By now, most companies have a website. It seems incredible that a business would choose not to have a website in this day and age, but it still happens. Since we’re talking about site conversion here though, we’ll leave the convincing of those other companies for a rainy day.
Depending on the size of your company (and the size of the website’s budget) you may have played a role in the way it looks and functions, the flow of its navigation, the platform it was built on and the content. While all of these things are important to the success of a website, they’re really just equal parts of the larger goal: to get visitors to take a specific action. In other words, to convert visitors into customers (and hopefully brand advocates).

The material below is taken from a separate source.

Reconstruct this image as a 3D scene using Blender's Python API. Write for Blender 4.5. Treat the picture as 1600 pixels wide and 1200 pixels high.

A Little Improvement Can Make A Big Difference
Companies often place too much emphasis on increasing their website’s traffic numbers while ignoring the immense power of site conversion. Traffic is important - if you aren’t getting people to your website then it may as well not exist. But if you’re a reasonably sized company and people know who you are, your website will generate nonzero traffic numbers, even with no effort on your part (and you can always confirm with Google Analytics).
Let's say one customer conversion is worth $100 to you (whether it's buying a product with a $100 margin or taking an action that leads to $100 of future profit). Let's also say that right now, you generate 250 visitors a week and convert two of them, so 2/250 (a 0.8% conversion rate) = $200 a week in website sales conversions.
Instead of worrying about increasing website traffic, which can be a lot of hard work, why not focus on site conversion? It makes more of a difference than you might think. If you focused on improving your design, messaging and calls to action, it’d be very reasonable to see a 1.2% bump in conversion (to 2% total). This would result in 5/250 visitors converting and $500 a week in website sales conversions.
For comparison’s sake, you could double your website’s traffic to 500 visitors per week (which is definitely more work than improving design and messaging) and it would only bump conversions up to 4 (because the conversion rate would still be 0.8%). A little site conversion work goes a long way!